BISAC: Fiction / General

The Reverend John Henry Calhoun is the grandfather to his namesake in the trilogy of novels, The Evangelist, The Missionary and Johnnie Saw Heaven. He is also the great,great grandfather to Johnnie Calhoun. The saga begins here, with The Civil War, in particularly with, The Burning of Atlanta vs. The Burning of Lawrence. The novel is fiction but much of it is factual. It is an open unbiased appraisal of events from the Civil War. The study of the facts brings to light that the Union and Confederates both committed atrocities on each other. The principle of war on both sides was said to have been honorable.

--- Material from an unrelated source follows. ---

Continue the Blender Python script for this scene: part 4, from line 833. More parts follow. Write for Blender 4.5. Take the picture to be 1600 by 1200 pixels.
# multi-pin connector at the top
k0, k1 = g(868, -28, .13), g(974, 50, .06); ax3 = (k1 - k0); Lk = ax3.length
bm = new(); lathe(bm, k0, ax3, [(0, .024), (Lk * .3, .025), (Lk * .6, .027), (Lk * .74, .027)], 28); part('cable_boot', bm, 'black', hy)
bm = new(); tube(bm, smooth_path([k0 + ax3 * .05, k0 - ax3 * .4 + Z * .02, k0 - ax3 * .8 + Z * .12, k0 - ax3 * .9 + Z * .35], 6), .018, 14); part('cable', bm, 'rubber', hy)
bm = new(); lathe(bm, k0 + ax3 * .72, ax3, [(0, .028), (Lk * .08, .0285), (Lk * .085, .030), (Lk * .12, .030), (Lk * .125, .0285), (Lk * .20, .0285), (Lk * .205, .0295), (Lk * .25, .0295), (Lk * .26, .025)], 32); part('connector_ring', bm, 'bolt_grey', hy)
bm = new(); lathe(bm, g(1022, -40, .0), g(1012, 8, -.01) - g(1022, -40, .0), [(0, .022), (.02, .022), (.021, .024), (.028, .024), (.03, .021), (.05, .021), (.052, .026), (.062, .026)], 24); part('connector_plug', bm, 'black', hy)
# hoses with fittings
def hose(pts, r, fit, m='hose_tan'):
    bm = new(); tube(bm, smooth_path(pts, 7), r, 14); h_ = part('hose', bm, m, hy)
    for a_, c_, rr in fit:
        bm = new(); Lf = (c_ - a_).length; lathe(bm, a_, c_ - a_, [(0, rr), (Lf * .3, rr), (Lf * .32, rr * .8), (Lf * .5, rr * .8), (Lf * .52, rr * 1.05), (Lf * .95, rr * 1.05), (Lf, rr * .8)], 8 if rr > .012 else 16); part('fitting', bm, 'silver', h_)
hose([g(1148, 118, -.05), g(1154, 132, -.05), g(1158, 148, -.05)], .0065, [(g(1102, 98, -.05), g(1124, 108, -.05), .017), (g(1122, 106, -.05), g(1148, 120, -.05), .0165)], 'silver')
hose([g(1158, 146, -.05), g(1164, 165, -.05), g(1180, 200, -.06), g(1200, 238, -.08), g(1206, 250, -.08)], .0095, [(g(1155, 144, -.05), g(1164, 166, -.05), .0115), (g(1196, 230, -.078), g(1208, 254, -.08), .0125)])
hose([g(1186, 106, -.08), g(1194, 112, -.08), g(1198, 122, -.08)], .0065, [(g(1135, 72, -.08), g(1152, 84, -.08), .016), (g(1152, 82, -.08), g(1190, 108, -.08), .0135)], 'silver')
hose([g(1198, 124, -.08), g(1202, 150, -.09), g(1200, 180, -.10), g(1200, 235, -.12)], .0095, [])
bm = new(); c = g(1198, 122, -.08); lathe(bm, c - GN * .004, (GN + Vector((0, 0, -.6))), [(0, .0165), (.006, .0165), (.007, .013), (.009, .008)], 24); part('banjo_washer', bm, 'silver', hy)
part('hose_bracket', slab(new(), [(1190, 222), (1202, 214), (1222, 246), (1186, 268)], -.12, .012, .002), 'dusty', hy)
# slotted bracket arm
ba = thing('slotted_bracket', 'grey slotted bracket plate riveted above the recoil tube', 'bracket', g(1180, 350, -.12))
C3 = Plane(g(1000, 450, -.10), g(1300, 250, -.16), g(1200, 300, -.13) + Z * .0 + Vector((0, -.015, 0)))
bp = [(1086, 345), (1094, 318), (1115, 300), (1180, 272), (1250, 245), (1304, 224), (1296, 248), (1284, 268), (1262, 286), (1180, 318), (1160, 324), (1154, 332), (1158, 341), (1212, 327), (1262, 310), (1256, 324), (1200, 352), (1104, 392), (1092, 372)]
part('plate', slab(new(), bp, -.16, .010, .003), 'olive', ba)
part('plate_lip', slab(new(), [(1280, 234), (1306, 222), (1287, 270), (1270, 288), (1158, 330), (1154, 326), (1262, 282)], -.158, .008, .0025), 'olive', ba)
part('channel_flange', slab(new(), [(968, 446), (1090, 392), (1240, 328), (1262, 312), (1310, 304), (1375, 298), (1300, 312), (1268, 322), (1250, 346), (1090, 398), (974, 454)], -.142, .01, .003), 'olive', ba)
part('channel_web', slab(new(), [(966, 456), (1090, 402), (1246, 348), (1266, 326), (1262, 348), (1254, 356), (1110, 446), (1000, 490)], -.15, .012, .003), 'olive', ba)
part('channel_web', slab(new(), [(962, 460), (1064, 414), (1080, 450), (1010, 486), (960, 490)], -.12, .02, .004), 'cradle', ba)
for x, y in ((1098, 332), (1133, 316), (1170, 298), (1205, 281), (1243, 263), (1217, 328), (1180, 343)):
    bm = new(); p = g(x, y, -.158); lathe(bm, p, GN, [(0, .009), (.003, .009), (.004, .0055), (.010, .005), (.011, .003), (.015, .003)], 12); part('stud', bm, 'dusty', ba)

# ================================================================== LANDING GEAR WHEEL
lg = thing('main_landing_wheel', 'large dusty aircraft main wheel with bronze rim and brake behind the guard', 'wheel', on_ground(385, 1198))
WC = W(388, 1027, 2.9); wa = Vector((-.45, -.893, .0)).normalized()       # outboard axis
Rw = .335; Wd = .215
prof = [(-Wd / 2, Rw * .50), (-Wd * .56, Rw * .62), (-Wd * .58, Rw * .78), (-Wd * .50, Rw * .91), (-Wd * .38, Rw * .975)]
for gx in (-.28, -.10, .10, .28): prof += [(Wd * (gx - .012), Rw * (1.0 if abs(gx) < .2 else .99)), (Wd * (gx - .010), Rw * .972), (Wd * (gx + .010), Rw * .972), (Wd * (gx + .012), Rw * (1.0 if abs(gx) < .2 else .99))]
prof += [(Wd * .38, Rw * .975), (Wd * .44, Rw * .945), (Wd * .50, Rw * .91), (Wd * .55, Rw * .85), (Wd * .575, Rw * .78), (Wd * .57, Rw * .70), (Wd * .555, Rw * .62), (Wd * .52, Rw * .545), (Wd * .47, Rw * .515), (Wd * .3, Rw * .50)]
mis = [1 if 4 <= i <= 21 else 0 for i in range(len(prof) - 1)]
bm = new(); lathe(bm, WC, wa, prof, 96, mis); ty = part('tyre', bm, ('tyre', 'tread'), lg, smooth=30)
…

Where is honor in burning towns, killing helpless civilians? There is no honor in this. This novel portrays the cities of Atlanta and Lawrence as cities greatly abused by the Civil War. Sherman’s burning of Atlanta and subsequent march of destruction to Savannah was done to shorten the war, which, in fact in did, while the burning of Lawrence was for reprisal against the Jayhawkers who plundered and burned Osceola.

Modern warfare has outlawed this type of action; it is against the Geneva Convention. It was not to be used during the Civil War; however, politics can excite emotions to cause men to do dastardly deeds, as was done on the Union side and the Confederate side. The blame does not rest solely on Abraham Lincoln or Jefferson Davis; it is the military leaders and advisors who fueled this; with the, whatever it takes to win attitude or the end justifies the means.

The Burning of Atlanta versus The Burning of Lawrence brings to light the death, destruction and heartache of war. There are no winners in war for all suffer by losing loved ones. This novel shows the horror of war and the hatred that accompanies this horror. How the bitter feelings consume men and women for years keeping them in bondage worse than if they were in prison. The only way they can experience freedom is when they give this bitterness to Jesus.

Reverend John Henry Calhoun experiences horror in his life and he has to learn that to harbor ill feelings is a downward spiral to a pit of no return. It is all consuming. We are to come to Jesus Christ for his forgiveness to be saved and when we do; He expects us to do the same. When the horror of the world, through war or other means visits, we are come to Jesus for His healing grace. This is the only way we can be free of the hate we harbor against someone or group. (Philippians 4:13)

This hatred can be so all consuming that retribution is all a person may have to give…all they exist for. The travels of Reverend John Henry Calhoun are chronicled in this novel as he travels from Atlanta to Lawrence and the people he meets and his experiences. There is much action and excitement; and also, romance.